Monday, November 28, 2011

Less Reflection

With 350 W/m2 arriving from the Sun, 75% of the surface covered by water, clouds sinking at 300 mm/s, and each 3 mm of cloud reflecting 63% of sunlight, our CC9 simulation converges upon a surface air temperature of −12°C. When we increase the Sun's power to 400 W/m2, the temperature rises by a mere 0.5°C. Our simulated planet is kept cold by thick clouds that reflect the Sun's light back into space. Ice crystals drift down from the sky in some places, while elsewhere water evaporates from the frozen seas.

The surface of the Earth is at an average temperature well above the freezing point of water, and the Earth's sky is frequently clear of clouds. Our simulated sky never clears, and the surface is frozen. It never rains in our simulation, nor do our simulated clouds emit or absorb radiation. Perhaps these two omissions are responsible for our permanent clouds and frozen seas. Before we attempt to rectify them, however, let us consider the effect of decreasing the reflecting power of our simulated clouds.

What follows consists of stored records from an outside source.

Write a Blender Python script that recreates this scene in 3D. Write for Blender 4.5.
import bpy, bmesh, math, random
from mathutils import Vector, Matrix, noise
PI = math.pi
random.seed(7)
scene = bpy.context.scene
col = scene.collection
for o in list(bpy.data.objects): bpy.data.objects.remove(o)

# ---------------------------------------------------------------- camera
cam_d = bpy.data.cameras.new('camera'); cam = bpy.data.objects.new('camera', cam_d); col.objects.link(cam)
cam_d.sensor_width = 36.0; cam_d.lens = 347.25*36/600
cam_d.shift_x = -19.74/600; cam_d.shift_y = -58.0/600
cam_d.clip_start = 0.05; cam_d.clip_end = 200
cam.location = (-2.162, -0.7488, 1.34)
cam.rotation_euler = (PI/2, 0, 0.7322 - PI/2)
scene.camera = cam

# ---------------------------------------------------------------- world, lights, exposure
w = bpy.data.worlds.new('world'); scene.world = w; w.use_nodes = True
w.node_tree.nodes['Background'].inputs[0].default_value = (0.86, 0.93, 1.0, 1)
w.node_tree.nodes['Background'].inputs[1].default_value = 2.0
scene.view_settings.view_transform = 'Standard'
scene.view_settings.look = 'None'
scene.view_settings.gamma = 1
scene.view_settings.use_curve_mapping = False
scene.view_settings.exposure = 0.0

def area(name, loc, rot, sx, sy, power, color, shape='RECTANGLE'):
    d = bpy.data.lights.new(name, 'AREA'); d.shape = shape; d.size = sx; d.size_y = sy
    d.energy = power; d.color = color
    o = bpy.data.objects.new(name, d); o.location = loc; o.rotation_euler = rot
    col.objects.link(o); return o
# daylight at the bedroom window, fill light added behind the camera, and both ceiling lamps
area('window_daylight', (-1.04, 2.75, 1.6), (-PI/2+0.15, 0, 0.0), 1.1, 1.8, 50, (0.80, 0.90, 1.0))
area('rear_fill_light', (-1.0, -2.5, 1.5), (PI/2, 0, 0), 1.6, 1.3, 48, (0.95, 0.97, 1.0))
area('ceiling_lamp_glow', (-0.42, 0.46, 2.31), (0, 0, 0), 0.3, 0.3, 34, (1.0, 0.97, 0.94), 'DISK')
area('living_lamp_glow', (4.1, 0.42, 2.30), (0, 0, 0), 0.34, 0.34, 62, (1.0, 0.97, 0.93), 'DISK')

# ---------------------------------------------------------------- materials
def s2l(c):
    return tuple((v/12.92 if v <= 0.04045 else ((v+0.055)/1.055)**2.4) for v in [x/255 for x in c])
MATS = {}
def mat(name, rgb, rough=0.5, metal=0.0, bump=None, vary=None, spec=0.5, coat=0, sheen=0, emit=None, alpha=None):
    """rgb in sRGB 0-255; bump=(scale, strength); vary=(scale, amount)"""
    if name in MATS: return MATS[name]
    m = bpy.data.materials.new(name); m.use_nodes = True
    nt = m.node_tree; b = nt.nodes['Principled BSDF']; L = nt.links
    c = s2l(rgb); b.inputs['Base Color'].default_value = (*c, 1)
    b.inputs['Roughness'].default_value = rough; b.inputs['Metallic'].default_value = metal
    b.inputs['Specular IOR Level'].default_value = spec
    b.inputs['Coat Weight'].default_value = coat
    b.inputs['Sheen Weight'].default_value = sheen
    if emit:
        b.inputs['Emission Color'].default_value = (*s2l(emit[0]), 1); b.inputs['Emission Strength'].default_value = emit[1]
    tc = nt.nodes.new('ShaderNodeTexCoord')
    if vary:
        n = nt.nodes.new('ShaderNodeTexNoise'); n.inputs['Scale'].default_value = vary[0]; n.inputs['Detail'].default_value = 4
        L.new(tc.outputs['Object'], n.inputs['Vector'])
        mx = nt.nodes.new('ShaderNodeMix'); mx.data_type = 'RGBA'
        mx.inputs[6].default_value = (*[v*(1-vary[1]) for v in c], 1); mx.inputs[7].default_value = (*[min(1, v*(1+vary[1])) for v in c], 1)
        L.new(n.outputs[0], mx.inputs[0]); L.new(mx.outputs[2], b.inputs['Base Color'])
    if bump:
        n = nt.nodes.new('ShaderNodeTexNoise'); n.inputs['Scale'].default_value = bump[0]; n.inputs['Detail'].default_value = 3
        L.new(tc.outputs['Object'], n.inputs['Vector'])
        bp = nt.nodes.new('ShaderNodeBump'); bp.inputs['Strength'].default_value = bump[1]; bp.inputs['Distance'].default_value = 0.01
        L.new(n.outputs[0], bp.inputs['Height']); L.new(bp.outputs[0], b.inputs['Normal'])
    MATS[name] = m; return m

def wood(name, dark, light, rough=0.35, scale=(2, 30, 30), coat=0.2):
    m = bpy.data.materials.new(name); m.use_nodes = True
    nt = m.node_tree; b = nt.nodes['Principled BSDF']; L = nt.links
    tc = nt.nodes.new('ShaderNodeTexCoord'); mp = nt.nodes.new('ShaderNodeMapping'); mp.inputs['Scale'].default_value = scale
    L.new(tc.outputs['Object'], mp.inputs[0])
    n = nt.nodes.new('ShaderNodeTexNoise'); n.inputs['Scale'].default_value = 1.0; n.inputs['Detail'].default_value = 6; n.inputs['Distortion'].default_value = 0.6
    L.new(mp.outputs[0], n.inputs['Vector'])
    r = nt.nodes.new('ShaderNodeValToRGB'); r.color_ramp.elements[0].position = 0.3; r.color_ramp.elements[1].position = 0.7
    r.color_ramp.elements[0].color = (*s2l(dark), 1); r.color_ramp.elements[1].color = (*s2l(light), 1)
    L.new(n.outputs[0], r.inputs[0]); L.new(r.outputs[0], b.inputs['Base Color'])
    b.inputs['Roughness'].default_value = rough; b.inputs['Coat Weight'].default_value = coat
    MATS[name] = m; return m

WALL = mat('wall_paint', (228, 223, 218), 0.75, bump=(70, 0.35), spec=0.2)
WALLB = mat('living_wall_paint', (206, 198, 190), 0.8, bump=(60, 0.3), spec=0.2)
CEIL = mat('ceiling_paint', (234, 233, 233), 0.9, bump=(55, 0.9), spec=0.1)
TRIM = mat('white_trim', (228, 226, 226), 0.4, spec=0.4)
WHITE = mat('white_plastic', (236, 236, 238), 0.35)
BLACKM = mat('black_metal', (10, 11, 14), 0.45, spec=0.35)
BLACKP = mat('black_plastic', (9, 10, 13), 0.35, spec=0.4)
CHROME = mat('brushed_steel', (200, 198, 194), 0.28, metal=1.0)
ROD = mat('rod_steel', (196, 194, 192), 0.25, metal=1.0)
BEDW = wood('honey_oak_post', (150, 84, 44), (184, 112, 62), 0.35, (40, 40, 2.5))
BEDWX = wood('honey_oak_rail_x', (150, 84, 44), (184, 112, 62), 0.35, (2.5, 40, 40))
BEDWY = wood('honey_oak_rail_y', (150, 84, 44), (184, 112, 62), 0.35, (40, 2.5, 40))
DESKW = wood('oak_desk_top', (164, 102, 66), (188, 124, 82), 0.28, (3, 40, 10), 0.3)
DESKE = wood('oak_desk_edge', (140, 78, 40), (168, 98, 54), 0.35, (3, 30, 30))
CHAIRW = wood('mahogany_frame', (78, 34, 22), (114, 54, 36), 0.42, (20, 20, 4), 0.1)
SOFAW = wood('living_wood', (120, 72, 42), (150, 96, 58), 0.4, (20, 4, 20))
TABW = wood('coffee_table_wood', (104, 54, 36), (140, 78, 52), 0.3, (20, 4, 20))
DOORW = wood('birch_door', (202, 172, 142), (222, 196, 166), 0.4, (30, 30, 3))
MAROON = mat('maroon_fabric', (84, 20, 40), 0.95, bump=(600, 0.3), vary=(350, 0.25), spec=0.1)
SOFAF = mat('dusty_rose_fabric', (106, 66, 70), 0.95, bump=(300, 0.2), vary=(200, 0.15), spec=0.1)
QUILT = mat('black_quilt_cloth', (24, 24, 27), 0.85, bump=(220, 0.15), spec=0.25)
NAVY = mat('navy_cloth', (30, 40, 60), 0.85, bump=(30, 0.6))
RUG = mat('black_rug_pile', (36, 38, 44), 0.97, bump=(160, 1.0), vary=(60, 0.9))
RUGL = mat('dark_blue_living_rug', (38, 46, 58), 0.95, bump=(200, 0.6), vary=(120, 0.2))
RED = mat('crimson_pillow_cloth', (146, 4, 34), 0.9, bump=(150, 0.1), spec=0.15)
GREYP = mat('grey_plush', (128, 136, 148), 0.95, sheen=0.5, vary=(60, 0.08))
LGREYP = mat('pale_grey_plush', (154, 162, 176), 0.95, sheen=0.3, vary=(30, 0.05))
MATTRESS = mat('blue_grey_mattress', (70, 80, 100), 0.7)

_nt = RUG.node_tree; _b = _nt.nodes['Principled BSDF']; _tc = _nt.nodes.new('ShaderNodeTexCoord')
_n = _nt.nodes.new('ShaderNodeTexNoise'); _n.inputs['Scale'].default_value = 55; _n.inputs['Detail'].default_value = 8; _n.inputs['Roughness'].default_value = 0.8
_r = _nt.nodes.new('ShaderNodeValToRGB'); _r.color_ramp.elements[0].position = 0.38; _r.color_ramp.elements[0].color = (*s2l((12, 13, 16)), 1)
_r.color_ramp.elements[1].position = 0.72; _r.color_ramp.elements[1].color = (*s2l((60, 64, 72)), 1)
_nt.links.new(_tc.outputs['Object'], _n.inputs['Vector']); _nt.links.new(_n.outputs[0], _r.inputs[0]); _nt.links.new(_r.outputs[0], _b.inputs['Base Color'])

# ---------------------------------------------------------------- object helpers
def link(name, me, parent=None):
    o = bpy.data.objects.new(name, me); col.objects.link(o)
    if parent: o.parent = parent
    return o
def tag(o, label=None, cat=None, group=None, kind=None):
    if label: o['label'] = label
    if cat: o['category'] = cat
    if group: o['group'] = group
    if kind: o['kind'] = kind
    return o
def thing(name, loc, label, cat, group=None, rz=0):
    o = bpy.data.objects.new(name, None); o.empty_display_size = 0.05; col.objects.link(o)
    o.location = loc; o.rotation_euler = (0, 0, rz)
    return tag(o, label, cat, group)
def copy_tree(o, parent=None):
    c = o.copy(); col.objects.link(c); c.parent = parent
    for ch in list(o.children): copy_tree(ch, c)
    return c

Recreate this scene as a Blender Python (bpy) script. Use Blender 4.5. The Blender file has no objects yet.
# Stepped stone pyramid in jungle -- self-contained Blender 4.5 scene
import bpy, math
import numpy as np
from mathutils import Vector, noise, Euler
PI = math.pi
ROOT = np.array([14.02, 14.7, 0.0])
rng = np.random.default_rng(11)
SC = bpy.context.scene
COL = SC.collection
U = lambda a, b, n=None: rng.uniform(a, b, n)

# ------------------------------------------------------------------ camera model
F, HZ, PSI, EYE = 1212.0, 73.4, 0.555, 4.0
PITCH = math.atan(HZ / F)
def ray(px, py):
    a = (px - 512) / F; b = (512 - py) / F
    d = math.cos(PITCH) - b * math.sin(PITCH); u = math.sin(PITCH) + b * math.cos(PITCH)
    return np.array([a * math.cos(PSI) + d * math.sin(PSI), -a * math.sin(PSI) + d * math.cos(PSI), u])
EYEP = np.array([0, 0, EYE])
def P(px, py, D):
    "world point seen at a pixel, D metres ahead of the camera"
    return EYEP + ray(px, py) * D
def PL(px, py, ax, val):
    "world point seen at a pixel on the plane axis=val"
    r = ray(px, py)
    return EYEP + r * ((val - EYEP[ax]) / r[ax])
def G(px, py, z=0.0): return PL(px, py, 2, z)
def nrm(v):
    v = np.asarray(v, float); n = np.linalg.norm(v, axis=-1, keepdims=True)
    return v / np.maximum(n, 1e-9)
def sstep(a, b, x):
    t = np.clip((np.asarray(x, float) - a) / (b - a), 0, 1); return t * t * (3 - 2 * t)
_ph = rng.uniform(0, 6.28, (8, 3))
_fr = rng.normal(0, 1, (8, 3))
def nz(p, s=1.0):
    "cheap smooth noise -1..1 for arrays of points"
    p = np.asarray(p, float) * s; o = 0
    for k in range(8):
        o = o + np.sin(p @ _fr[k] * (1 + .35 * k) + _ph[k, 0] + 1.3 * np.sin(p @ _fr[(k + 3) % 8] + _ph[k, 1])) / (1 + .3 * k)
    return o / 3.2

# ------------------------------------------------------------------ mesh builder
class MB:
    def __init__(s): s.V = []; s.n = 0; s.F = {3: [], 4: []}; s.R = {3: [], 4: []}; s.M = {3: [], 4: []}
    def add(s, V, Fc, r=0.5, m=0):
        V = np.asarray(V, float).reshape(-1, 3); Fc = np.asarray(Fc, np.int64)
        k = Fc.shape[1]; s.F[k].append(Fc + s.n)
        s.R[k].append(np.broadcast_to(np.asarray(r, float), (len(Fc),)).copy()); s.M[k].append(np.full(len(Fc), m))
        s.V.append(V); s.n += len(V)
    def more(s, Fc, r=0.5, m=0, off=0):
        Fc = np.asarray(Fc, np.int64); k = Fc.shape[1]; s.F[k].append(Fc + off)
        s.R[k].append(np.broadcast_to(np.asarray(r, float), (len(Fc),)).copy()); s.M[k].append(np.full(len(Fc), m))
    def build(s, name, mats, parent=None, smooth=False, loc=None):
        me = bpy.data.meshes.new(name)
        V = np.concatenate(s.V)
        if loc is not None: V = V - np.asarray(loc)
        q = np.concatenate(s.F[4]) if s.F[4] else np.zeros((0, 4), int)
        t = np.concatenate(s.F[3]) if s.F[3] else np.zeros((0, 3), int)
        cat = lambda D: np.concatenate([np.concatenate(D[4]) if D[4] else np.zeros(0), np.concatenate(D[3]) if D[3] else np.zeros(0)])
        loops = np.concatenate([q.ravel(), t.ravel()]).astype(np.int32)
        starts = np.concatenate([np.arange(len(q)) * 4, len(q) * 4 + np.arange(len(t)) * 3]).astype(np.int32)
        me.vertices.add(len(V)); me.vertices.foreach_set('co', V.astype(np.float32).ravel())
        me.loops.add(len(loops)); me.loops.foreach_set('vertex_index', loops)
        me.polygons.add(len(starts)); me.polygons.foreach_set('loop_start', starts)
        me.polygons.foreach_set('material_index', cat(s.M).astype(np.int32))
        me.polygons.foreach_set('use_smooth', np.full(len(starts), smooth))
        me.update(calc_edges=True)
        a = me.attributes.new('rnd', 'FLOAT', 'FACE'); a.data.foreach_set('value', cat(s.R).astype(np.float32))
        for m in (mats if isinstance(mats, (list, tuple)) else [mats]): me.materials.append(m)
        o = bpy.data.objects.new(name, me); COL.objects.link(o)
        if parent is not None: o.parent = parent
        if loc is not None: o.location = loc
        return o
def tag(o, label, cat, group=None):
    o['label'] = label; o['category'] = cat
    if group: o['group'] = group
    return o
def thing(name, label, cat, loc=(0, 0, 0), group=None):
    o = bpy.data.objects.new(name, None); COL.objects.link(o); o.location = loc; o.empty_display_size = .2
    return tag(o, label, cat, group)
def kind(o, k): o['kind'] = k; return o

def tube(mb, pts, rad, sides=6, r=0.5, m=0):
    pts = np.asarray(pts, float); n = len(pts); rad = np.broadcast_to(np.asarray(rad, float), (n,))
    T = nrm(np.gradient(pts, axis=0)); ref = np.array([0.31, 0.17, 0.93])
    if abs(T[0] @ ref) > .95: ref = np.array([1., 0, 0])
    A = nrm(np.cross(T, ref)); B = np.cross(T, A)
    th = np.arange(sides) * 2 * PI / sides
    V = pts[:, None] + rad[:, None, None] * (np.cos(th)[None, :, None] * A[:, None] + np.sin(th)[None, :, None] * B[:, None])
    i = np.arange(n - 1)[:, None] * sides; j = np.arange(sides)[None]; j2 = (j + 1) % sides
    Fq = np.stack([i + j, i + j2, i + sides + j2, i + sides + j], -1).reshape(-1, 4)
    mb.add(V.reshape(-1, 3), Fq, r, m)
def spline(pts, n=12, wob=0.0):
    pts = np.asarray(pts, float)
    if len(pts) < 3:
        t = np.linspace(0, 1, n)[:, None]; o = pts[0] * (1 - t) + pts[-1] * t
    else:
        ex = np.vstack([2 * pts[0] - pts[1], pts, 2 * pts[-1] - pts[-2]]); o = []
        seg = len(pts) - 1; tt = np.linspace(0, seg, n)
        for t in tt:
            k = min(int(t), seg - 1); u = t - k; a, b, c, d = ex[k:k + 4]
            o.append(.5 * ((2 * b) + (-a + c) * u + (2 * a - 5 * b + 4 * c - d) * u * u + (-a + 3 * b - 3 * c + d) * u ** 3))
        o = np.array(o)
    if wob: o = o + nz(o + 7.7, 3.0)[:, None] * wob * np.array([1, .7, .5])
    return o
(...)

We increased Lc_water from 3.0 mm to 6.0 mm, so that it now takes 6.0 mm of cloud water to reflect 63% of the Sun's light. With the reflecting power divided in half, we ran our simulation for eight thousand hours from the starting point CS_0hr. You will find the final state in LR_8000hr.

Compared to before, we now have more clouds in the sky. The following graph shows how cloud depth and surface air temperature vary with time.

Compared to before, we see the atmosphere reaches equilibrium in on third the time. The new temperature is higher and the cloud cover is thicker. The following table compares the state of the atmosphere for both types of clouds.

Our seas are now at −3°C. If they contain salt, they will not freeze. The air a few meters above our sandy island will be just below freezing. Our simulated world is still much colder than the Earth, and nobody standing on the island would ever see the Sun. We are, however, gratified to find that our simulation remains stable with such a large drop in cloud reflectance.